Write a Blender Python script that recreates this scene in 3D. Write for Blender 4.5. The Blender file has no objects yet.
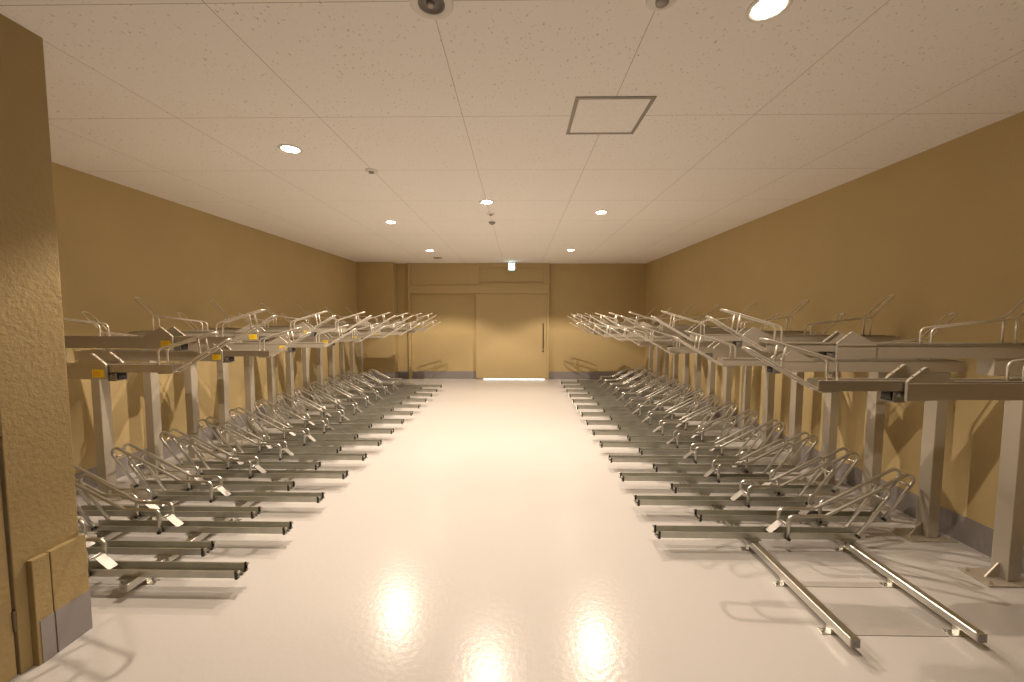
import bpy, bmesh, math, random
from mathutils import Vector, Matrix
random.seed(7)
SC = bpy.context.scene
COL = SC.collection
PI = math.pi

# ------------------------------------------------------------------ materials
def new_mat(name):
    m = bpy.data.materials.new(name); m.use_nodes = True
    nt = m.node_tree
    b = nt.nodes['Principled BSDF']
    return m, nt, b

def ramp(nt, fac, stops):
    r = nt.nodes.new('ShaderNodeValToRGB')
    el = r.color_ramp.elements
    while len(el) < len(stops): el.new(0.5)
    for e, (p, c) in zip(el, stops):
        e.position = p; e.color = (c[0], c[1], c[2], 1)
    nt.links.new(fac, r.inputs[0])
    return r.outputs[0]

def noise(nt, scale, detail=3, rough=0.5, vec=None):
    n = nt.nodes.new('ShaderNodeTexNoise')
    n.inputs['Scale'].default_value = scale
    n.inputs['Detail'].default_value = detail
    n.inputs['Roughness'].default_value = rough
    if vec is None:
        tc = nt.nodes.new('ShaderNodeTexCoord'); vec = tc.outputs['Object']
    nt.links.new(vec, n.inputs['Vector'])
    return n.outputs['Fac']

def bump(nt, b, h, strength, dist=0.01):
    k = nt.nodes.new('ShaderNodeBump')
    k.inputs['Strength'].default_value = strength
    k.inputs['Distance'].default_value = dist
    nt.links.new(h, k.inputs['Height']); nt.links.new(k.outputs[0], b.inputs['Normal'])

def paint(name, col, rough=0.5, metal=0.0, var=0.06, nscale=6.0, bstr=0.0, bscale=80):
    m, nt, b = new_mat(name)
    lo = [c * (1 - var) for c in col]; hi = [min(1, c * (1 + var)) for c in col]
    c = ramp(nt, noise(nt, nscale, 4), [(0.3, lo), (0.7, hi)])
    nt.links.new(c, b.inputs['Base Color'])
    b.inputs['Roughness'].default_value = rough
    b.inputs['Metallic'].default_value = metal
    if bstr: bump(nt, b, noise(nt, bscale, 3), bstr, 0.004)
    return m

def math_node(nt, op, a, bv=None, clamp=False):
    n = nt.nodes.new('ShaderNodeMath'); n.operation = op; n.use_clamp = clamp
    for i, v in enumerate((a, bv)):
        if v is None: continue
        if isinstance(v, (int, float)): n.inputs[i].default_value = v
        else: nt.links.new(v, n.inputs[i])
    return n.outputs[0]

def mat_ceiling():
    m, nt, b = new_mat('rock_wool_board')
    tc = nt.nodes.new('ShaderNodeTexCoord')
    sp = nt.nodes.new('ShaderNodeSeparateXYZ'); nt.links.new(tc.outputs['Object'], sp.inputs[0])
    lines = []
    for ax, off in (('X', 0.5572), ('Y', 1.6434)):
        t = math_node(nt, 'SUBTRACT', sp.outputs[ax], off - 0.91 * 20)
        t = math_node(nt, 'DIVIDE', t, 0.91)
        t = math_node(nt, 'FRACT', t)
        t = math_node(nt, 'SUBTRACT', t, 0.5)
        t = math_node(nt, 'ABSOLUTE', t)
        lines.append(math_node(nt, 'GREATER_THAN', t, 0.5 - 0.0021))
    ln = math_node(nt, 'MAXIMUM', lines[0], lines[1])
    mp = nt.nodes.new('ShaderNodeMapping'); nt.links.new(tc.outputs['Object'], mp.inputs[0])
    mp.inputs['Scale'].default_value = (1.0, 0.55, 1.0)
    mp.inputs['Rotation'].default_value = (0, 0, 0.35)
    pit = noise(nt, 75, 2.5, 0.6, mp.outputs[0])
    dens = noise(nt, 4, 2)
    pit = math_node(nt, 'ADD', pit, math_node(nt, 'MULTIPLY', dens, 0.10))
    base = ramp(nt, pit, [(0.0, (0.91, 0.89, 0.87)), (0.69, (0.905, 0.885, 0.865)), (0.74, (0.60, 0.54, 0.48)), (1, (0.55, 0.49, 0.42))])
    mx = nt.nodes.new('ShaderNodeMix'); mx.data_type = 'RGBA'
    nt.links.new(ln, mx.inputs[0]); nt.links.new(base, mx.inputs[6])
    mx.inputs[7].default_value = (0.50, 0.46, 0.41, 1)
    nt.links.new(mx.outputs[2], b.inputs['Base Color'])
    b.inputs['Roughness'].default_value = 0.95
    b.inputs['Specular IOR Level'].default_value = 0.1
    return m

def mat_floor():
    m, nt, b = new_mat('epoxy_floor')
    c = ramp(nt, noise(nt, 0.6, 2, 0.5), [(0.0, (0.50, 0.487, 0.478)), (1.0, (0.54, 0.527, 0.518))])
    nt.links.new(c, b.inputs['Base Color'])
    r = ramp(nt, noise(nt, 1.0, 2), [(0.0, (0.18,) * 3), (1.0, (0.28,) * 3)])
    nt.links.new(r, b.inputs['Roughness'])
    b.inputs['IOR'].default_value = 1.34
    bump(nt, b, noise(nt, 38, 2), 0.13, 0.006)
    return m

def emit(name, col, strength):
    m, nt, b = new_mat(name)
    b.inputs['Base Color'].default_value = (0.8, 0.8, 0.8, 1)
    b.inputs['Emission Color'].default_value = (*col, 1)
    b.inputs['Emission Strength'].default_value = strength
    n = noise(nt, 12)
    r = ramp(nt, n, [(0, (0.45,) * 3), (1, (0.55,) * 3)])
    nt.links.new(r, b.inputs['Roughness'])
    return m

def mat_sticker():
    m, nt, b = new_mat('yellow_sticker')
    tc = nt.nodes.new('ShaderNodeTexCoord')
    sp = nt.nodes.new('ShaderNodeSeparateXYZ'); nt.links.new(tc.outputs['Generated'], sp.inputs[0])
    a = math_node(nt, 'GREATER_THAN', sp.outputs['X'], 0.30)
    a2 = math_node(nt, 'LESS_THAN', sp.outputs['X'], 0.92)
    a3 = math_node(nt, 'LESS_THAN', math_node(nt, 'ABSOLUTE', math_node(nt, 'SUBTRACT', sp.outputs['Z'], 0.5)), 0.34)
    blk = math_node(nt, 'MULTIPLY', math_node(nt, 'MULTIPLY', a, a2), a3)
    mx = nt.nodes.new('ShaderNodeMix'); mx.data_type = 'RGBA'
    nt.links.new(blk, mx.inputs[0])
    mx.inputs[6].default_value = (0.95, 0.72, 0.03, 1); mx.inputs[7].default_value = (0.86, 0.52, 0.02, 1)
    nt.links.new(mx.outputs[2], b.inputs['Base Color'])
    b.inputs['Roughness'].default_value = 0.4
    return m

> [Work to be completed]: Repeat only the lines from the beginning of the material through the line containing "return m, nt, b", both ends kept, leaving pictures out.

> [Result]:
Write a Blender Python script that recreates this scene in 3D. Write for Blender 4.5. The Blender file has no objects yet.
import bpy, bmesh, math, random
from mathutils import Vector, Matrix
random.seed(7)
SC = bpy.context.scene
COL = SC.collection
PI = math.pi

# ------------------------------------------------------------------ materials
def new_mat(name):
    m = bpy.data.materials.new(name); m.use_nodes = True
    nt = m.node_tree
    b = nt.nodes['Principled BSDF']
    return m, nt, b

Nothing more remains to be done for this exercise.